■ Exercise:
Pictures in the entries below are excluded; copy only the lines from the one containing "Write the bpy" to the one containing "sc.camera = cam", both included.

━━━━━━━━━━━━━━━━━━━━━━━━━━━━━━

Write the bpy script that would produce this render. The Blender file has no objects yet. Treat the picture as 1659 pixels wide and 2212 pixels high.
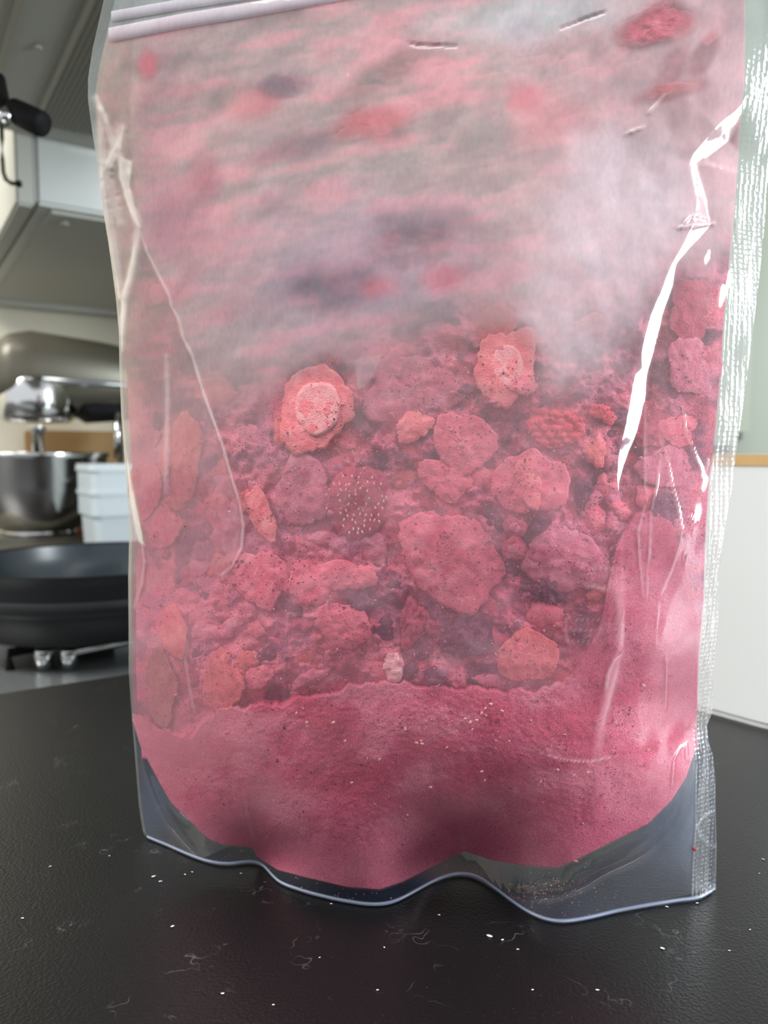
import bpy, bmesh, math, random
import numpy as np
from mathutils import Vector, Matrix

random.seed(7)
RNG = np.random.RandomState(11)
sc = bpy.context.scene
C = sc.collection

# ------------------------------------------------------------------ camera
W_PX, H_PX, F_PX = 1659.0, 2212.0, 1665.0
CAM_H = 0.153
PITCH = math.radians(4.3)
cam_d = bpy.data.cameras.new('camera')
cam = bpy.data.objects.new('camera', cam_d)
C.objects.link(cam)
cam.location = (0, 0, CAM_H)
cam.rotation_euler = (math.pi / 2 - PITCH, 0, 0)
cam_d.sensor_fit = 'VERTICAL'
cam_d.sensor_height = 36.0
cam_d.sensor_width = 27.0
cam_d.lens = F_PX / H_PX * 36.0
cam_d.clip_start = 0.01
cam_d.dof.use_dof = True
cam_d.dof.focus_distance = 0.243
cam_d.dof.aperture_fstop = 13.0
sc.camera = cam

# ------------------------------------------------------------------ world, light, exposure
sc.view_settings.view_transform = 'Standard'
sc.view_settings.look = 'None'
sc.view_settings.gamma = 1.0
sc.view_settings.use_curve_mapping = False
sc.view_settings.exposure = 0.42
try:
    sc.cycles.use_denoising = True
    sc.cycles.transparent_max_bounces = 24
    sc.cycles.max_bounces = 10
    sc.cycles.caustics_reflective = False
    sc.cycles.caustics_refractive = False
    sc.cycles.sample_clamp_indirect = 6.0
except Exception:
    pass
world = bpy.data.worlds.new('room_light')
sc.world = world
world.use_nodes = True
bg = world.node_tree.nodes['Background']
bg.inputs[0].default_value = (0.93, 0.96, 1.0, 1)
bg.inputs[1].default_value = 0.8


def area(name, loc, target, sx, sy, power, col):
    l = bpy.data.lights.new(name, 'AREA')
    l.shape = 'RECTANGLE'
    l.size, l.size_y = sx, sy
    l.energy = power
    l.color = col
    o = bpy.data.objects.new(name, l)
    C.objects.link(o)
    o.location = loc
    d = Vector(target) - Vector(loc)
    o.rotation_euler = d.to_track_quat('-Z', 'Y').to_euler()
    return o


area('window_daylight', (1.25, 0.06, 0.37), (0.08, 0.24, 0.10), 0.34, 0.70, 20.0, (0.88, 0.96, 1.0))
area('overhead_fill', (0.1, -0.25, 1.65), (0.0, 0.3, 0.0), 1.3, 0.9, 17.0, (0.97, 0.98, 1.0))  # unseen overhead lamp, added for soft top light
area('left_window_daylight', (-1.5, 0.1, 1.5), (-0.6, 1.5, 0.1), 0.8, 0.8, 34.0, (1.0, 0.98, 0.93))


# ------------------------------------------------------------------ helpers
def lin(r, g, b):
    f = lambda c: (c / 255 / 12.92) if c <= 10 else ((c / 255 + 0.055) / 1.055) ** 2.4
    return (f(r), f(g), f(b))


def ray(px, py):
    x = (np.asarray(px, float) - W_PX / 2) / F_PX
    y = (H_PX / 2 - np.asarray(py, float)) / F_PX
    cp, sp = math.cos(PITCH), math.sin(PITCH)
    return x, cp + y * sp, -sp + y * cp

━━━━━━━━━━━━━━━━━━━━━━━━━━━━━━

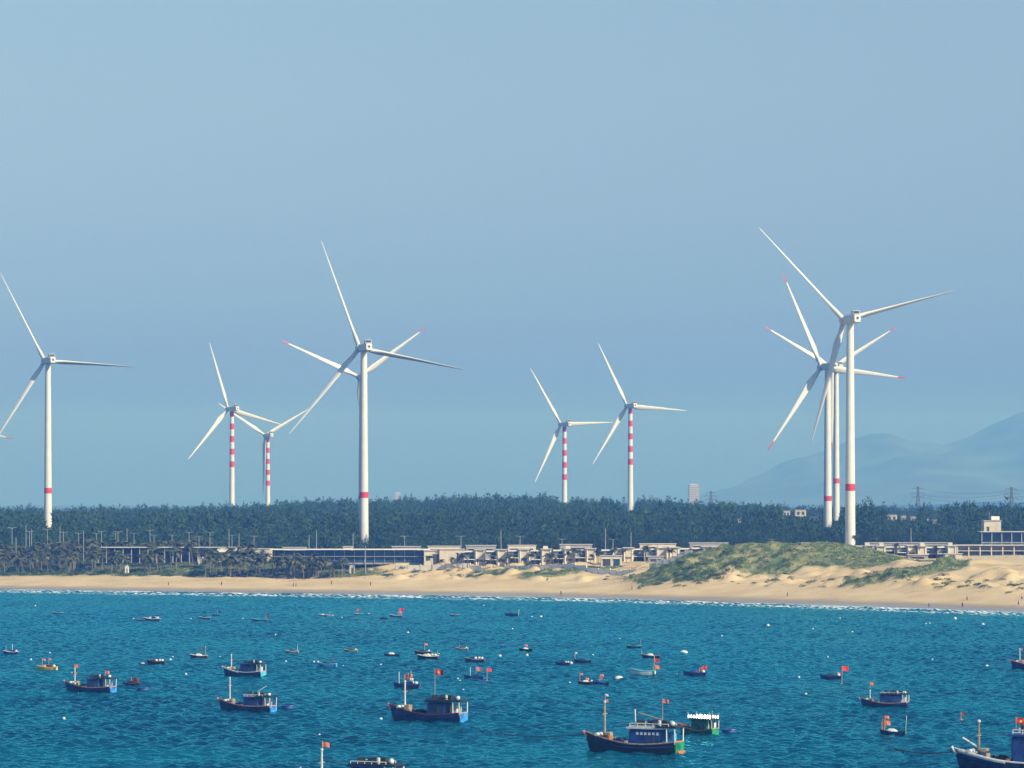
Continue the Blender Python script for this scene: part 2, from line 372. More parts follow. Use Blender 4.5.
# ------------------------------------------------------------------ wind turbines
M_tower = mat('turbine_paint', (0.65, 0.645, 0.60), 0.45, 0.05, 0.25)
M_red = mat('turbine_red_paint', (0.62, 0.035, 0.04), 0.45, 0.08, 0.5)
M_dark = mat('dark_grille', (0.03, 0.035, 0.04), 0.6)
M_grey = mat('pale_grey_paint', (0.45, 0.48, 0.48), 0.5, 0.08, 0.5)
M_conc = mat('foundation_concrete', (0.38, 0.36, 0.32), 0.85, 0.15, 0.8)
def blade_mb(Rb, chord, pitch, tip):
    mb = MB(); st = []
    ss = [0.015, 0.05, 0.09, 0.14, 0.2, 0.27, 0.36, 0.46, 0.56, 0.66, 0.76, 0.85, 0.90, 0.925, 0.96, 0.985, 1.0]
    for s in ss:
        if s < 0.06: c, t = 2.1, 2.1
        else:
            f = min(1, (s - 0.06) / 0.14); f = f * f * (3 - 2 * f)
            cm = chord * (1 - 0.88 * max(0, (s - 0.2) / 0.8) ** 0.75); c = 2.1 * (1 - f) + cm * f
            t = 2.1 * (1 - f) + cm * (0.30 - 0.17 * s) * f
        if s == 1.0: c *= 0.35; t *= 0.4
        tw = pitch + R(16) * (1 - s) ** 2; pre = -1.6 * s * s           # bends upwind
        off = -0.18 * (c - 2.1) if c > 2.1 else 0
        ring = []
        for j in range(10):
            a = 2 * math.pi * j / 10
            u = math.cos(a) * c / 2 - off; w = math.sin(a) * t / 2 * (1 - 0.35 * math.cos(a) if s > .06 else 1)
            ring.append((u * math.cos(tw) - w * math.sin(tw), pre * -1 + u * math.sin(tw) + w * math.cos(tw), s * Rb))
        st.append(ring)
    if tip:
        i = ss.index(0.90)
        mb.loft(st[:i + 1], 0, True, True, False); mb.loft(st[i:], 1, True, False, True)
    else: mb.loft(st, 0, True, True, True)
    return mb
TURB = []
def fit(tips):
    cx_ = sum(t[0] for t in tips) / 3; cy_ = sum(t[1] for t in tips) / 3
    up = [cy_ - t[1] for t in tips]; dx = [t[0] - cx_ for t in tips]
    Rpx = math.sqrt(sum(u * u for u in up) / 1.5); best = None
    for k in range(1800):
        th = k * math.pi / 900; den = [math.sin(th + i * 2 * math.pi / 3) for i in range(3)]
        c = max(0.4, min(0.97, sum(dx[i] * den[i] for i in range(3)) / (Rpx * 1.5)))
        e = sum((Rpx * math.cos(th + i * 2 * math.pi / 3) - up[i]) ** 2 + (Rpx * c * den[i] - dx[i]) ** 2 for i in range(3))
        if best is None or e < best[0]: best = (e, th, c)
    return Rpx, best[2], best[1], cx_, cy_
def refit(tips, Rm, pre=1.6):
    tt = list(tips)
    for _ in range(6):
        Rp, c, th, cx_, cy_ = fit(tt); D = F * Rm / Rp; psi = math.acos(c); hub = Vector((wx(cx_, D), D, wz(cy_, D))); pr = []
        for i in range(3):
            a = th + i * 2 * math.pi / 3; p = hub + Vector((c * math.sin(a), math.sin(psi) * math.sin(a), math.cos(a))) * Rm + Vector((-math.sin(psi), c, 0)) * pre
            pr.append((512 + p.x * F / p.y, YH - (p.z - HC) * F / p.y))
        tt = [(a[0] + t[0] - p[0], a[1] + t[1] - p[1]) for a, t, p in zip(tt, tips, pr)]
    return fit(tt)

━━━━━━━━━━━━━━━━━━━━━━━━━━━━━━

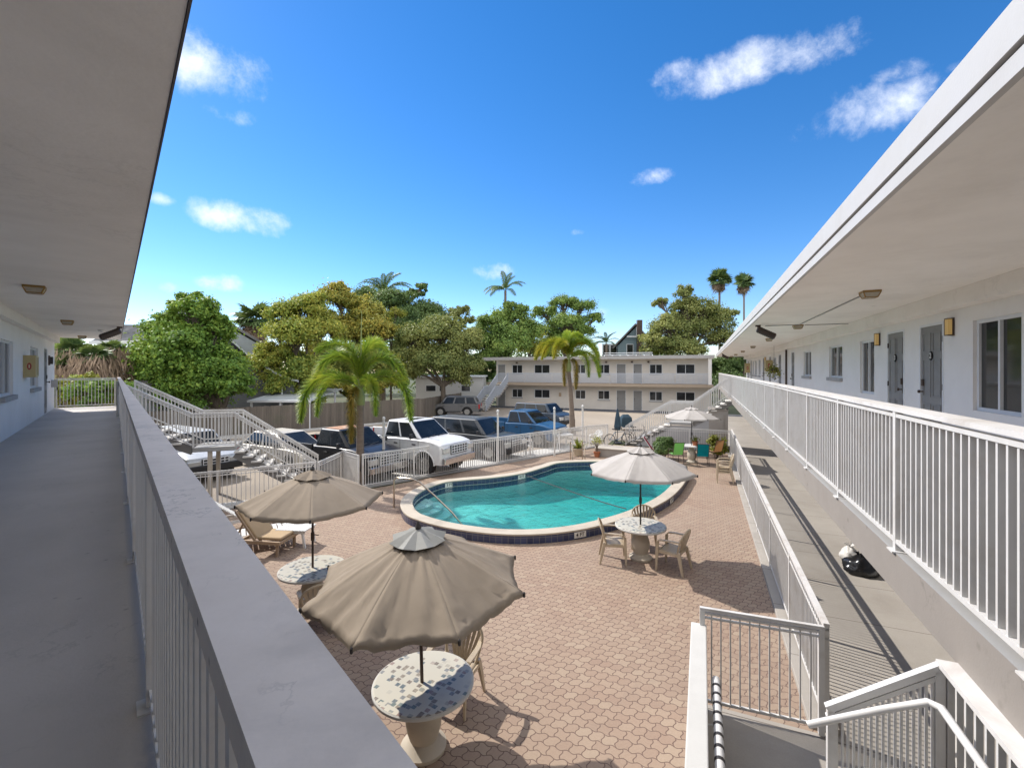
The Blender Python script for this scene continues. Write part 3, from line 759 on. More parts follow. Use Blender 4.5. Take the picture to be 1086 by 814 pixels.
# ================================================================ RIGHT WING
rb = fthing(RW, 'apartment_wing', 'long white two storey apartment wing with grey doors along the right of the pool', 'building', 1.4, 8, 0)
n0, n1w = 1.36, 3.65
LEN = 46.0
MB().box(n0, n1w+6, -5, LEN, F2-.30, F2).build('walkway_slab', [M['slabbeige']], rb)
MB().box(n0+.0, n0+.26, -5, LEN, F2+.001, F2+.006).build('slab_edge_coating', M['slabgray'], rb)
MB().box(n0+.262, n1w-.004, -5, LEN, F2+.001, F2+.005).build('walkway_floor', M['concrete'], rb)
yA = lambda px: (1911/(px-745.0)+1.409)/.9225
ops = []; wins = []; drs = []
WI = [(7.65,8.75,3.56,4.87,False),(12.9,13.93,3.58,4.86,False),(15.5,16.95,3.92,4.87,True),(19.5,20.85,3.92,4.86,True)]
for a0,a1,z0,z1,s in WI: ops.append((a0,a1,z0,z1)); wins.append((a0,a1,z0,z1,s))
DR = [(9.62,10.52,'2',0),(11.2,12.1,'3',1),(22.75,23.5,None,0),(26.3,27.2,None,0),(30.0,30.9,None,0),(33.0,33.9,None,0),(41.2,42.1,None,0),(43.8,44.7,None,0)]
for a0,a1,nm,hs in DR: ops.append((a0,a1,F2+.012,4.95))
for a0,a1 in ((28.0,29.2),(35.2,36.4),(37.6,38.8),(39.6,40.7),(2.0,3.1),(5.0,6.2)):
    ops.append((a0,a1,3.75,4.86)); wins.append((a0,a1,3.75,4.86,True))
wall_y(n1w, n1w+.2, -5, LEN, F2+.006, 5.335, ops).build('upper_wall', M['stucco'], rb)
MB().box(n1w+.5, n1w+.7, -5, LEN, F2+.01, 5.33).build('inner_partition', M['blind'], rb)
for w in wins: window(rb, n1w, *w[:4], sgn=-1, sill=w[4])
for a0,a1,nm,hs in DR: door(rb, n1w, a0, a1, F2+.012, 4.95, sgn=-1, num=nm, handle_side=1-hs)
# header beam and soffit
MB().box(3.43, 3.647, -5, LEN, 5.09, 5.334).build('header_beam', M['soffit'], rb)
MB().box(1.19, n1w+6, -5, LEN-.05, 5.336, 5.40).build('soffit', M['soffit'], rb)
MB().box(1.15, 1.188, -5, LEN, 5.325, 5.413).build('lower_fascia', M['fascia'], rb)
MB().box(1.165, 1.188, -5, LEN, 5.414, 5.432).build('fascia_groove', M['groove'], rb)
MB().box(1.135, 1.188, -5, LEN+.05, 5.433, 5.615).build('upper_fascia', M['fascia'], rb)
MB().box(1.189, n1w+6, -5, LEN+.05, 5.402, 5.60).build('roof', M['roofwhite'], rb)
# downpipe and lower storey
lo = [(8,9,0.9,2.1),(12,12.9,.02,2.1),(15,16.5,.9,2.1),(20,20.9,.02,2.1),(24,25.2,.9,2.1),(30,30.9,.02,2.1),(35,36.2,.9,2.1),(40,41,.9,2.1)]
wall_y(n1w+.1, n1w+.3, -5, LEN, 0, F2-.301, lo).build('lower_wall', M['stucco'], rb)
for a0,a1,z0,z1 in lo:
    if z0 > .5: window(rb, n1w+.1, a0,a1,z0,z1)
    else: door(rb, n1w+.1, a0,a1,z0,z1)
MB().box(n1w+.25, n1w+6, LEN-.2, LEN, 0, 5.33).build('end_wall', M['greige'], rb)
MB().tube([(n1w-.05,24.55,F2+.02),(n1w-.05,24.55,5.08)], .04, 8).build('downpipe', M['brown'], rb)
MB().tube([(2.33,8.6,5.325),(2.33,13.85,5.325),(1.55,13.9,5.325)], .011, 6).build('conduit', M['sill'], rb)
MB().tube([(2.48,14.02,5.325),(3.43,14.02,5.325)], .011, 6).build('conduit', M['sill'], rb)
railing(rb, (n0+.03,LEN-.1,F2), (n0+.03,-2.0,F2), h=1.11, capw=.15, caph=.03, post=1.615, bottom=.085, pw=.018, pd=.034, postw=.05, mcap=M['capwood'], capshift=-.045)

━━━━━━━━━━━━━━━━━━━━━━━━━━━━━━

■ Answer in full:
Write the bpy script that would produce this render. The Blender file has no objects yet. Treat the picture as 1659 pixels wide and 2212 pixels high.
import bpy, bmesh, math, random
import numpy as np
from mathutils import Vector, Matrix

random.seed(7)
RNG = np.random.RandomState(11)
sc = bpy.context.scene
C = sc.collection

# ------------------------------------------------------------------ camera
W_PX, H_PX, F_PX = 1659.0, 2212.0, 1665.0
CAM_H = 0.153
PITCH = math.radians(4.3)
cam_d = bpy.data.cameras.new('camera')
cam = bpy.data.objects.new('camera', cam_d)
C.objects.link(cam)
cam.location = (0, 0, CAM_H)
cam.rotation_euler = (math.pi / 2 - PITCH, 0, 0)
cam_d.sensor_fit = 'VERTICAL'
cam_d.sensor_height = 36.0
cam_d.sensor_width = 27.0
cam_d.lens = F_PX / H_PX * 36.0
cam_d.clip_start = 0.01
cam_d.dof.use_dof = True
cam_d.dof.focus_distance = 0.243
cam_d.dof.aperture_fstop = 13.0
sc.camera = cam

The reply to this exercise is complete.